*Exercise brief*. Could you print every line from the first one of the records below through the line containing "COL = SC.collection", with both included and nothing else?

*Records to process*.

----------------

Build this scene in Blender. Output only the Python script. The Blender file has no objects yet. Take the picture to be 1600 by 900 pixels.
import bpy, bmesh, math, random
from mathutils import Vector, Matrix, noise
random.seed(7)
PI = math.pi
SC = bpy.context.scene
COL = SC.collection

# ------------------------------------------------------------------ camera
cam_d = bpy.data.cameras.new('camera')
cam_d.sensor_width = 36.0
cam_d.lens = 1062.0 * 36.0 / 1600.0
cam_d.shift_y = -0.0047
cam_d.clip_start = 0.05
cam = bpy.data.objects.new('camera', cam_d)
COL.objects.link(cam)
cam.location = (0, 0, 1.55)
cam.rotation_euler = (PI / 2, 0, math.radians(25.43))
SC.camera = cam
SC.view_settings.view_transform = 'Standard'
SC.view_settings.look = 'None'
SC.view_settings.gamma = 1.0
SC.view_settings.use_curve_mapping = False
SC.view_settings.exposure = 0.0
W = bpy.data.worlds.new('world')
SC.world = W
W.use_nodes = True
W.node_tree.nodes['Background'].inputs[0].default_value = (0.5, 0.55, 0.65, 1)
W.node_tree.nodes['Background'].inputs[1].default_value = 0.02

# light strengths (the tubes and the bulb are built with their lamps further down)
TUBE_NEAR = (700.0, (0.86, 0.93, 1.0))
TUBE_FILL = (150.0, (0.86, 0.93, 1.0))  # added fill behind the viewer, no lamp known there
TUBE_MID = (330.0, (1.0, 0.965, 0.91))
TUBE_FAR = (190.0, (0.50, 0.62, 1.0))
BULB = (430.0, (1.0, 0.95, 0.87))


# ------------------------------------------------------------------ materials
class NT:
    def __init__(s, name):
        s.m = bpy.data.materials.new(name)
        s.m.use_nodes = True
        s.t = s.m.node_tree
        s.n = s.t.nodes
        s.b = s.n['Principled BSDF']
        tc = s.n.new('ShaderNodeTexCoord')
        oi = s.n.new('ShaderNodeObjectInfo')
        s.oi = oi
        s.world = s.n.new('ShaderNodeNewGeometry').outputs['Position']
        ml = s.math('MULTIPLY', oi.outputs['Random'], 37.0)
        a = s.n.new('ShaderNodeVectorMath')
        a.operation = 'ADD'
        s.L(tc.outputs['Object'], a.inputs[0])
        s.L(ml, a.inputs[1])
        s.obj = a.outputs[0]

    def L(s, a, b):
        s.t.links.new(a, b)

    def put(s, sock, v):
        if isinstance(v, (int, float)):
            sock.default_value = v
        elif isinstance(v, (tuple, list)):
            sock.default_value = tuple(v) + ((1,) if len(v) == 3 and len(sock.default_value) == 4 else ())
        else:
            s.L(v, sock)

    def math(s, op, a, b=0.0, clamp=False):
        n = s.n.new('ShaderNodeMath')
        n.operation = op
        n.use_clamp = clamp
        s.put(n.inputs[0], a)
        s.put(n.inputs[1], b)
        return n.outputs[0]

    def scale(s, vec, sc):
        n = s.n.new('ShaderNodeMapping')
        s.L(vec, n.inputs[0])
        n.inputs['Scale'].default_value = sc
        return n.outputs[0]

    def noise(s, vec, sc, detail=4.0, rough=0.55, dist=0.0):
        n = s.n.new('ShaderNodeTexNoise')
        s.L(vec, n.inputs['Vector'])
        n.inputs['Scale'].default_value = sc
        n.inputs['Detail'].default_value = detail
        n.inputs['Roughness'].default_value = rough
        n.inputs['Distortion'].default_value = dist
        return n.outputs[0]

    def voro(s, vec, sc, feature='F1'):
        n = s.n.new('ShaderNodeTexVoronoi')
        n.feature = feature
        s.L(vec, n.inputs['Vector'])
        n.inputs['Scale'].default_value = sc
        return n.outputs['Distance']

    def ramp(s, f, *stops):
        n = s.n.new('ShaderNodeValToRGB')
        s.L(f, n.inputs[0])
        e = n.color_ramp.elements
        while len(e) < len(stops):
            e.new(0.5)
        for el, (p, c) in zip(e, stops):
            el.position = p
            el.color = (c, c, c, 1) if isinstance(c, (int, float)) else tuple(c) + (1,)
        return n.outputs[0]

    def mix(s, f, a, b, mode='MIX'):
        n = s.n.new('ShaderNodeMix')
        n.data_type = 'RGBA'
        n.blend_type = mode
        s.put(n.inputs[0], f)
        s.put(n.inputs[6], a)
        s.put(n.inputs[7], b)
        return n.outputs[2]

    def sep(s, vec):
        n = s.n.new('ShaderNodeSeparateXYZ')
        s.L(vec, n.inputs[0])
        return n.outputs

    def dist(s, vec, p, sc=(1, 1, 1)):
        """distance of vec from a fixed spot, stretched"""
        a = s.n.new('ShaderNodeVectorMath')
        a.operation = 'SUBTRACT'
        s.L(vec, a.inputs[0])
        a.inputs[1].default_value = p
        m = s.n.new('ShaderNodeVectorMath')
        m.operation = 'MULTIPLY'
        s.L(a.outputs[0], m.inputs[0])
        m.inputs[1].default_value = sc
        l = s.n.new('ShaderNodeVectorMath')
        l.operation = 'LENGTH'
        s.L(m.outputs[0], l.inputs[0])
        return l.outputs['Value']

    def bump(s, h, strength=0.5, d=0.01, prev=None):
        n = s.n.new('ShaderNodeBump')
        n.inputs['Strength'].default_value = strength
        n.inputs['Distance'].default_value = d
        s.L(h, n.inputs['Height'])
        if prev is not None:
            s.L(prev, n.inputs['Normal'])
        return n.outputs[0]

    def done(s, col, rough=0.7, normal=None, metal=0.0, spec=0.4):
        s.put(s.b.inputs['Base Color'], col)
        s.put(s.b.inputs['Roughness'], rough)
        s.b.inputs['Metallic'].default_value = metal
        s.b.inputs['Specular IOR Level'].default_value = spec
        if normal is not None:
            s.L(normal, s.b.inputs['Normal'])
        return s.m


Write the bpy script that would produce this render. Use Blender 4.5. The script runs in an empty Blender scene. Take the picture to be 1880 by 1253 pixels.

----------------

*Task answer*.
Build this scene in Blender. Output only the Python script. The Blender file has no objects yet. Take the picture to be 1600 by 900 pixels.
import bpy, bmesh, math, random
from mathutils import Vector, Matrix, noise
random.seed(7)
PI = math.pi
SC = bpy.context.scene
COL = SC.collection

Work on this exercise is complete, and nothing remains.